■ TASK REQUIREMENTS
Where a line holds "parent", copy it.
* BEGIN DATA EXTRACT *
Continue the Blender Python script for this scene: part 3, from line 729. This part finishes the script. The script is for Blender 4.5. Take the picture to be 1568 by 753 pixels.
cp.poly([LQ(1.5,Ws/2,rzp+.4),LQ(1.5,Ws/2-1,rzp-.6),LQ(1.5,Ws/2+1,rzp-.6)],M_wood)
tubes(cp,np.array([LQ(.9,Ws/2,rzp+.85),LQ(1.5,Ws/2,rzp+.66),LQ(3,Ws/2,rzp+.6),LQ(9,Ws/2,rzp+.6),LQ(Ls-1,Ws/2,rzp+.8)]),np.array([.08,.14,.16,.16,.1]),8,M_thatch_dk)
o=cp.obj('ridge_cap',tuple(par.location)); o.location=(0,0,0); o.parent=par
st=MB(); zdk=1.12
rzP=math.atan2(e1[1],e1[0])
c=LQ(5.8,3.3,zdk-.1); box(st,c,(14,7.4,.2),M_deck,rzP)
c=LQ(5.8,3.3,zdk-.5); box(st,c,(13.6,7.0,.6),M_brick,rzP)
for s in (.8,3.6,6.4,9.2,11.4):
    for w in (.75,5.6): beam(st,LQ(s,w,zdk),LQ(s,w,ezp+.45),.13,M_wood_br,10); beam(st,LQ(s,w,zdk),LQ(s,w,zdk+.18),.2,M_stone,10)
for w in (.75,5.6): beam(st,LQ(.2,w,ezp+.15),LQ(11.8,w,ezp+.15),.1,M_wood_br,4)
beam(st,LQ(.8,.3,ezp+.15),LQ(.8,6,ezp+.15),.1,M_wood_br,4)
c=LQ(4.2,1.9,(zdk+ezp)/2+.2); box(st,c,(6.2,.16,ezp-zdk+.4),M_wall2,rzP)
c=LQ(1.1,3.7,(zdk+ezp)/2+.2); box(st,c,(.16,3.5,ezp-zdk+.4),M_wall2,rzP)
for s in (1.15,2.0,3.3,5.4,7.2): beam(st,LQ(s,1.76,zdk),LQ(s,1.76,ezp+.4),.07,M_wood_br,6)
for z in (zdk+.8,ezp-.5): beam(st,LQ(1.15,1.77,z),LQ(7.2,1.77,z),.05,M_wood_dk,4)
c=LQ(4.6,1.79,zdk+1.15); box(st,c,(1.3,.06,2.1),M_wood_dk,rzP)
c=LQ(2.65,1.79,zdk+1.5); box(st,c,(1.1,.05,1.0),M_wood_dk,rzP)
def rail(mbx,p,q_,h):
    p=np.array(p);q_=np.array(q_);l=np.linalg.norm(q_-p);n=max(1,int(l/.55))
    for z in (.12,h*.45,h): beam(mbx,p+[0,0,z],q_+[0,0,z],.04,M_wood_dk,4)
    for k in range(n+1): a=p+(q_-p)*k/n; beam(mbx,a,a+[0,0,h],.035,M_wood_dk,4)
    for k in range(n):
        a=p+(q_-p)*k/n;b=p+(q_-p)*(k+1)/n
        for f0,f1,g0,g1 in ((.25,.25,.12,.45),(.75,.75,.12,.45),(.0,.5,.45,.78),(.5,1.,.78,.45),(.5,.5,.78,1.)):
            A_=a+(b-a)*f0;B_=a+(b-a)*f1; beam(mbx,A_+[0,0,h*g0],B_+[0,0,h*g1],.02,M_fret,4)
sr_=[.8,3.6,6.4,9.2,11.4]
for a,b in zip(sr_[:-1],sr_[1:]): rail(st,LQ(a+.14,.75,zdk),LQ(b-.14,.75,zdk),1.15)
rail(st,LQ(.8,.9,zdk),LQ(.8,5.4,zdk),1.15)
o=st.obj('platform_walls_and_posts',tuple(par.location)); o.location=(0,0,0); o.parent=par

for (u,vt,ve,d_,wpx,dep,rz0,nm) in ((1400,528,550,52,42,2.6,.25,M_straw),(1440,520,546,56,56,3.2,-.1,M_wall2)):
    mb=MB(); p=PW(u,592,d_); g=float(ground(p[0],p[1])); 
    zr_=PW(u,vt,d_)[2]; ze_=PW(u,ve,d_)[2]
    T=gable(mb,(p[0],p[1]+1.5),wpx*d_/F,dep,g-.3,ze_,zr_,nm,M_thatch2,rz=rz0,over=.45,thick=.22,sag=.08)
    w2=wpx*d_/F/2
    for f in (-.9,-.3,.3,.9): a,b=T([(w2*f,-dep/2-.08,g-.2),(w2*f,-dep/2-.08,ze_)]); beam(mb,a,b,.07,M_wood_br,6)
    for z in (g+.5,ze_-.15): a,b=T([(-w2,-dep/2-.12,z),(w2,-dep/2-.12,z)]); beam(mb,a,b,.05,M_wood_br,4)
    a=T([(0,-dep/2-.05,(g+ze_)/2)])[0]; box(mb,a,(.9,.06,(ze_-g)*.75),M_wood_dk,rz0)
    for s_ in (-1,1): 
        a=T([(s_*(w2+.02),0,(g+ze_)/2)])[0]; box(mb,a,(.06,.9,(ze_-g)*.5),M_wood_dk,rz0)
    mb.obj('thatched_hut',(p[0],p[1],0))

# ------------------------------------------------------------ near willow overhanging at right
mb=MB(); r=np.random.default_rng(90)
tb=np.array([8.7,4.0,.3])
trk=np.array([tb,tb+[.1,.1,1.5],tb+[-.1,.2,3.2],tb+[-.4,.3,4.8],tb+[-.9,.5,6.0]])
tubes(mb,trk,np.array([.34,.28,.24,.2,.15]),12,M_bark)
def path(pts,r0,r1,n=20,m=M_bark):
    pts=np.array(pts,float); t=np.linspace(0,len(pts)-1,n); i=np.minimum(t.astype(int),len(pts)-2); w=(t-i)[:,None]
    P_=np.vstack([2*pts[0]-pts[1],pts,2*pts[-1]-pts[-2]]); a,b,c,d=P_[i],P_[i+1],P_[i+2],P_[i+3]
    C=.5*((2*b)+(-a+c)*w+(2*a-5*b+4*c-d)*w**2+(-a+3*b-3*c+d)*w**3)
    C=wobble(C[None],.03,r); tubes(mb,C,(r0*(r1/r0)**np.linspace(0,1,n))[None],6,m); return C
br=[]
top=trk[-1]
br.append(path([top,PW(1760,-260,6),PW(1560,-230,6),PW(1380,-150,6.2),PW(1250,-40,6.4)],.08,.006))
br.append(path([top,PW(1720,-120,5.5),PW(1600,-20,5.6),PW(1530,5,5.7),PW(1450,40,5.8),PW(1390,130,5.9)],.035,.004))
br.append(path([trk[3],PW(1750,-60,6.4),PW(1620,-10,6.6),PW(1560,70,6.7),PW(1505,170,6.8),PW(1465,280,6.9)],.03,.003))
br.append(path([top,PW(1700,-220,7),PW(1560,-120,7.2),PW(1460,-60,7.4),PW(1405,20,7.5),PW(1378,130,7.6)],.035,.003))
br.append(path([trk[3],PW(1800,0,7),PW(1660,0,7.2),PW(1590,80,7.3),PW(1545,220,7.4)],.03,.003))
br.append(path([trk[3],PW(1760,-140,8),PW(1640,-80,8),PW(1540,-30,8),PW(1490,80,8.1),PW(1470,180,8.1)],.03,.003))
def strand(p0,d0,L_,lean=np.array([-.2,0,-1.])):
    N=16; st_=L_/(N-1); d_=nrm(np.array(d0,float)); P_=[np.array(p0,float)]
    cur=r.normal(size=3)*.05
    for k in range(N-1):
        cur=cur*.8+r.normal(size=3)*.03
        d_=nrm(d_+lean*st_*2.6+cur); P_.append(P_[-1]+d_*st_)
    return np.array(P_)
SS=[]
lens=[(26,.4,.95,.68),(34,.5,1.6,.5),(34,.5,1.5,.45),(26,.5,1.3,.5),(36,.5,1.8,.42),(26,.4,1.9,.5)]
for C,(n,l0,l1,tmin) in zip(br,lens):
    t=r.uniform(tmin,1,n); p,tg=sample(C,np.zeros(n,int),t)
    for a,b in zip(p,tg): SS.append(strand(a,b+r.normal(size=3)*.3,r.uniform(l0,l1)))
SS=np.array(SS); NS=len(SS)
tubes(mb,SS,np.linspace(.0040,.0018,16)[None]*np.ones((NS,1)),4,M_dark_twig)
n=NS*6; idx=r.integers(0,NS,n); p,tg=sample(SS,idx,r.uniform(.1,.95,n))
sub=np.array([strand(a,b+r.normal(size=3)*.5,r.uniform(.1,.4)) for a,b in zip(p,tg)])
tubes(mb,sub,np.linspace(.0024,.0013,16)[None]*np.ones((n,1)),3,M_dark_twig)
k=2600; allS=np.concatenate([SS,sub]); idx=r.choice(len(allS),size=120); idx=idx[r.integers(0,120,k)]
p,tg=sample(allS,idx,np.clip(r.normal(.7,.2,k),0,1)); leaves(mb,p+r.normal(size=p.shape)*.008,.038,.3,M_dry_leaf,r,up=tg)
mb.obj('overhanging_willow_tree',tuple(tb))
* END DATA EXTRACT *
■ RESPONSE
o=cp.obj('ridge_cap',tuple(par.location)); o.location=(0,0,0); o.parent=par
o=st.obj('platform_walls_and_posts',tuple(par.location)); o.location=(0,0,0); o.parent=par